The third reason you can’t break 90 or 100 is you’re particularly lousy at
chipping the ball close from the edge of the green. This is the stroke
that turns bogies into birdies or at least pars. How many times have you
gotten the ball close to the green on a par four in two shots and then
made six or seven? I saw Jose
Maria Olazabal hit six green in regulation and shot three under par 69. He
upped and downed it twelve times for par. An average tour pro only hits
twelve green in regulation. Where does that leave you? If I hit ten
greens, I shoot par or better. If you don’t hit many greens, you better be
a whiz at the short game, especially chipping. 3
Now let’s get to that flat stick. Forty percent of your shots are going to
be putts. If you’re three or four putting every green, this will surly add
up that final number. Think about it. If you average three puffs a hole,
that’s 54 shots.

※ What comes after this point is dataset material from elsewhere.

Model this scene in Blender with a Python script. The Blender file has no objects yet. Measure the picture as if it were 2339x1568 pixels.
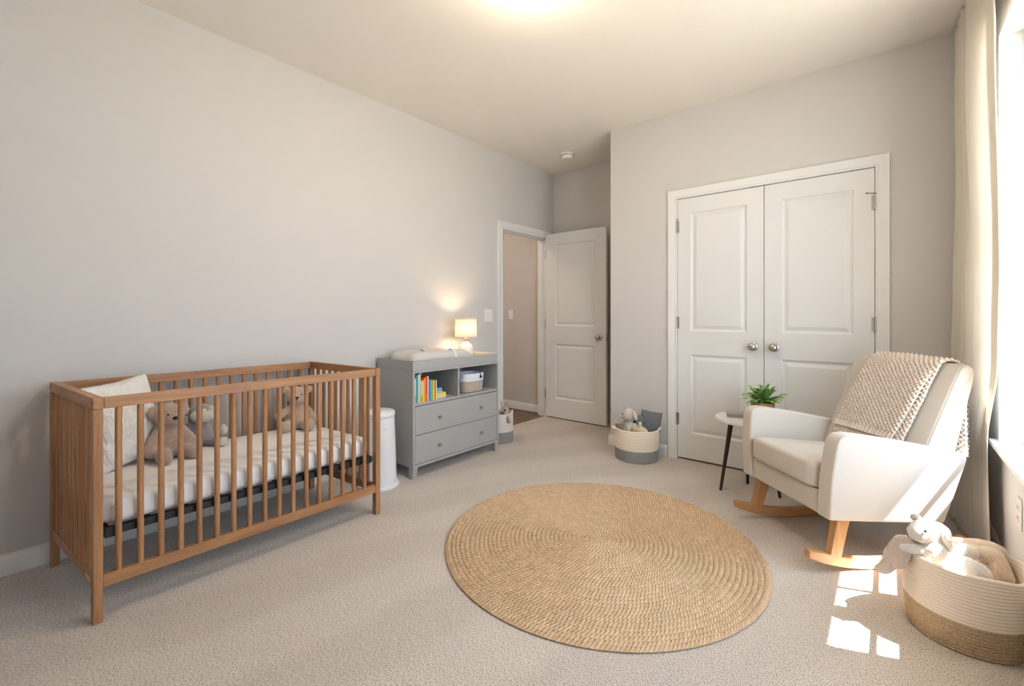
import bpy, bmesh, math, random
from mathutils import Vector, Matrix, Euler, noise
random.seed(7)
C = bpy.context.scene.collection
S = bpy.context.scene
PI = math.pi

# ------------------------------------------------------------------ materials
def M(name, col, rough=.8, bump=None, var=None, metal=0.0, sheen=0.0, stretch=(1,1,1), spec=.5, coat=0.0, trans=0.0):
    m = bpy.data.materials.new(name); m.use_nodes = True
    nt = m.node_tree; N = nt.nodes; L = nt.links
    b = N['Principled BSDF']
    b.inputs['Base Color'].default_value = (*col, 1); b.inputs['Roughness'].default_value = rough
    b.inputs['Metallic'].default_value = metal; b.inputs['Specular IOR Level'].default_value = spec
    if sheen: b.inputs['Sheen Weight'].default_value = sheen; b.inputs['Sheen Roughness'].default_value = .6
    if coat: b.inputs['Coat Weight'].default_value = coat
    tc = N.new('ShaderNodeTexCoord'); mp = N.new('ShaderNodeMapping'); mp.inputs['Scale'].default_value = stretch
    L.new(tc.outputs['Object'], mp.inputs['Vector'])
    if var:
        for k, (sc, amt, dark) in enumerate(var):
            n = N.new('ShaderNodeTexNoise'); n.inputs['Scale'].default_value = sc; n.inputs['Detail'].default_value = 4
            L.new(mp.outputs[0], n.inputs['Vector'])
            r = N.new('ShaderNodeValToRGB'); r.color_ramp.elements[0].position = .5-amt; r.color_ramp.elements[1].position = .5+amt
            r.color_ramp.elements[0].color = (*dark, 1); r.color_ramp.elements[1].color = (1,1,1,1)
            L.new(n.outputs['Fac'], r.inputs['Fac'])
            mx = N.new('ShaderNodeMix'); mx.data_type = 'RGBA'; mx.blend_type = 'MULTIPLY'; mx.inputs[0].default_value = 1
            src = b.inputs['Base Color']
            if src.links: L.new(src.links[0].from_socket, mx.inputs[6])
            else: mx.inputs[6].default_value = (*col, 1)
            L.new(r.outputs['Color'], mx.inputs[7]); L.new(mx.outputs[2], src)
    if bump:
        last = None
        for kind, sc, st, dist in bump:
            if kind == 'v':
                n = N.new('ShaderNodeTexVoronoi'); n.inputs['Scale'].default_value = sc; o = n.outputs['Distance']
            else:
                n = N.new('ShaderNodeTexNoise'); n.inputs['Scale'].default_value = sc; n.inputs['Detail'].default_value = 3; o = n.outputs['Fac']
            L.new(mp.outputs[0], n.inputs['Vector'])
            bp = N.new('ShaderNodeBump'); bp.inputs['Strength'].default_value = st; bp.inputs['Distance'].default_value = dist
            L.new(o, bp.inputs['Height'])
            if last: L.new(last, bp.inputs['Normal'])
            last = bp.outputs['Normal']
        L.new(last, b.inputs['Normal'])
    return m

def wood(name, col, dark, axis, rough=.45, sc=9):
    st = [14,14,14]; st[axis] = .9
    return M(name, col, rough, bump=[('n', sc*3, .12, .002)], var=[(sc*.35, .22, dark), (sc*2.2, .3, tuple(min(1, d*1.12) for d in dark))], stretch=tuple(st))

mWall = M('wall_paint', (.62,.60,.59), .9, bump=[('n', 260, .10, .002)])
mHall = M('hall_paint', (.60,.555,.52), .9, bump=[('n', 260, .10, .002)])
mCeil = M('ceiling_paint', (.90,.85,.79), .95, bump=[('n', 180, .12, .003)])
mTrim = M('trim_paint', (.785,.785,.78), .42, bump=[('n', 60, .03, .001)])
mDoor = M('door_paint', (.745,.745,.745), .45, bump=[('n', 300, .05, .001)])
mNick = M('satin_nickel', (.46,.43,.40), .32, metal=1, bump=[('n', 400, .03, .0005)])
mBlk = M('black_metal', (.016,.015,.015), .45, bump=[('n', 200, .1, .001)])
mPlast = M('white_plastic', (.82,.81,.80), .35, bump=[('n', 300, .02, .0005)])
mPail = M('pail_plastic', (.80,.80,.82), .4, bump=[('n', 500, .05, .0005)])
mGray = M('gray_lacquer', (.395,.393,.388), .45, bump=[('n', 300, .04, .0006)], var=[(120, .5, (.95,.95,.95))])
mCubby = mGray
DK = (.62,.55,.5)
wX = wood('crib_wood_x', (.50,.272,.130), DK, 0); wY = wood('crib_wood_y', (.50,.272,.130), DK, 1); wZ = wood('crib_wood_z', (.50,.272,.130), DK, 2)
mTagW = wood('pale_tag_wood', (.72,.50,.32), (.85,.8,.75), 1)
wRock = wood('rocker_wood', (.55,.31,.14), (.7,.64,.58), 1)
wLegR = wood('rocker_leg_wood', (.55,.31,.14), (.7,.64,.58), 2)
wDark = wood('walnut_leg', (.045,.02,.01), (.5,.45,.4), 2, .4)
wKnob = wood('knob_wood', (.40,.29,.20), (.7,.65,.6), 2, .6, 20)
mSheet = M('white_sheet', (.86,.83,.81), .9, bump=[('n', 30, .15, .006), ('n', 600, .08, .0006)])
mPillow = M('cream_pillow', (.84,.81,.77), .95, sheen=.2, bump=[('n', 26, .9, .03), ('n', 500, .15, .001)], stretch=(1,2.2,.7))
mCream = M('cream_upholstery', (.56,.51,.455), .92, sheen=.15, bump=[('n', 700, .18, .0008), ('n', 9, .06, .01)], var=[(420, .5, (.93,.925,.91))])
mPipe = M('cream_piping', (.50,.445,.385), .92)
mPad = M('pad_cover', (.60,.575,.55), .9, bump=[('n', 500, .1, .0008)])
mStrap = M('white_strap', (.80,.80,.84), .8)
mPadStrap = M('cream_strap', (.85,.82,.78), .8)
def plushmat(name, col, dark=(.72,.68,.66), sc=190):
    return M(name, col, 1.0, sheen=.5, bump=[('n', sc, .9, .006), ('n', sc*3, .5, .002)], var=[(sc*.8, .22, dark), (12, .4, (.93,.92,.91))])
pBrown = plushmat('brown_plush', (.50,.36,.29)); pGray = plushmat('gray_plush', (.34,.335,.335)); pLight = plushmat('pale_plush', (.72,.66,.60), (.85,.83,.81))
pTan = plushmat('tan_plush', (.64,.48,.36)); pCream = plushmat('cream_plush', (.80,.73,.65), (.86,.84,.82)); pTaupe = plushmat('taupe_plush', (.55,.45,.39), (.85,.83,.81), 120)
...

I can’t tell you the number of people who come to see me
who just want a lesson on the swing, never a putting lesson. Remember, you
usually hit a driver around 14 times a round, but you use that flat stick
every hole and usually at least twice, that’s thirty six times. Needless
to say, you better learn to use it well.
I had a bunch of kids in my Junior Program when they were about ten to
twelve years old. Our focus was on the short game. By the time two of
these kids got to high school they could hit it 240 yards or better. The
rest were about 200 yards off the tee. In their senior year those kids
beat the number one team in the state twice in one week. They weren’t
long, but they could get it up and down out of the ball washer. They were
the best short game players in the state.
I haven’t had but one player who ever came to our school who couldn’t
break 90 or 100 after three days. The one who couldn’t, refused to work on
his short game. All he wanted to do was hit his driver and long irons. He
got pretty good at those, but still couldn’t score. Even Tiger Woods
couldn’t win out there if he didn’t have a great short game. He’d just be
another so-so player.
To sum it up, learn how to hit four clubs — the driver, the two wedges and
the putter. You’ll break 100 or 90 easily.